ADDIS ABABA, MAY 3. The recent establishment of a 25-km-wide Temporary Security Zone (TSZ) along the border between Eritrea and Ethiopia, according to Mr Legwaila Joseph Legwaila, Special Representative of the U.N. Secretary General and Head of UNMEE, is a ``penultimate step in the solution of the Ethiopia-Eritrea conflict''.

Perhaps no recent war on this continent has been more fiercely fought, and more difficult to comprehend, than the three-year conflict, a war seemingly over disputes about the border between the two countries. The belligerents, in particular the leadership of the Tigray People's Liberation Front, the dominant party in the ruling coalition in Ethiopia, going under the name of the Ethiopian Peoples Revolutionary Democratic Front, and the Eritrea People's Liberation Front, have been the closest of friends and comrades in arms who fought long and hard to oust the Mengistu regime. Further, the two parties co-operated with each other in ensuring that an independent Eritrea would emerge following a peaceful agreement.

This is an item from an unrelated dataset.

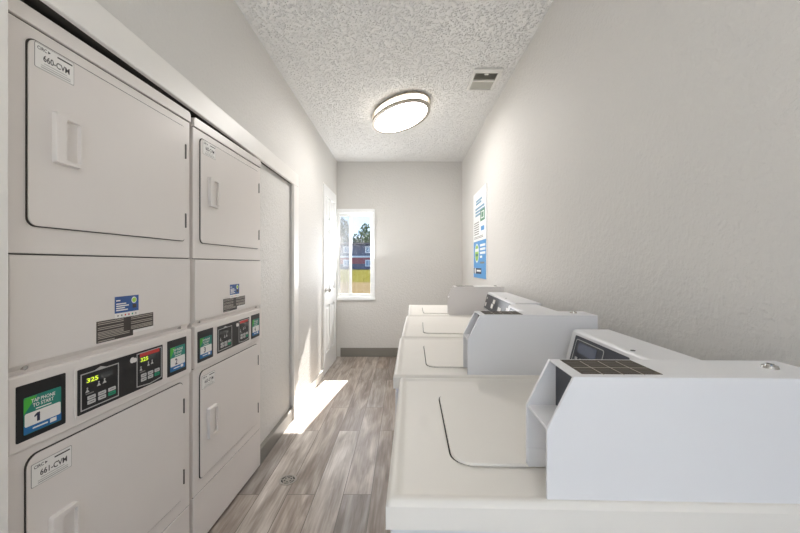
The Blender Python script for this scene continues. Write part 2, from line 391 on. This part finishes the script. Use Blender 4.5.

And yet, less than five years after Eritrea became independent, it was engaged in a bitter conflict with its erstwhile comrade. The costs so far: some 750,000 internally displaced persons; and an estimated 65,000 killed in Eritrea alone.

The agreement on the cessation of hostilities signed between the two countries in Algiers on June 28 last year, marking the beginning of the end to the bloody conflict that began in May 1998, provides for the establishment of a TSZ, ``a temporary measure which in no way prejudges the final status of any contested areas'', along with the deployment of a U.N. peace- keeping mission and the creation of a military co-ordination commission, in order to create a climate of confidence and ``conditions conducive to a comprehensive and lasting settlement of the conflict''. The June 28, 2000 agreement on the cessation of hostilities was followed by another comprehensive peace agreement signed on December 12, which provides that the two parties shall permanently terminate military hostilities. A most notable feature of the current situation on the Eritrea-Ethiopia border is that though the two sides remain deeply divided, the ceasefire itself has held. This does contrast with the two other (of the many) areas of conflict on the continent, Angola and the Democratic Republic of the Congo, where the U.N. has been involved as peace-keeper.

In a 50-minute-long conversation with this correspondent at the UNMEE offices in the ECA complex here, Mr. Legwaila, sounded positive and upbeat about he state of the peace process. Describing the observance of the June 12, 2000 Agreement as something that was doomed to succeed, Mr Legwaila said: ``The peace process has held because even before the U.N. entered, the parties themselves realised that the war was a terrible, tragic mistake, and an embarrassment''.

With the creation of the TSZ, the U.N. mission had come to an end of its most important task ``except that we cannot get out until the border is demarcated''. Indeed, Mr. Legwaila expected the mandate of UNMEE, currently expended up to September 15, to be renewed. ``I can assure you that by September 15, the Border Commission will be nowhere near completing its work. Our presence here is linked with the work of the Border Commission (and) I will not be surprised if we have up to two more extensions'', Mr Legwaila said.

The next major task was the delimitation and demarcation of the border between the two countries, disagreement over which led to the war, by the International Boundary Commission, which will function from the Hague. However, the two sides continue to remain divided over the personnel of the Boundary Commission.

Another disagreement noted by the U.N. Secretary General in his report to the Security Council relates to the larger scale operational map of the border used by the UNMEE. Among the other tasks that remain to be done are the exchange of prisoners of war and civilian internees still held by both sides, clearance of mines, and the return of the internally displaced persons to their homes.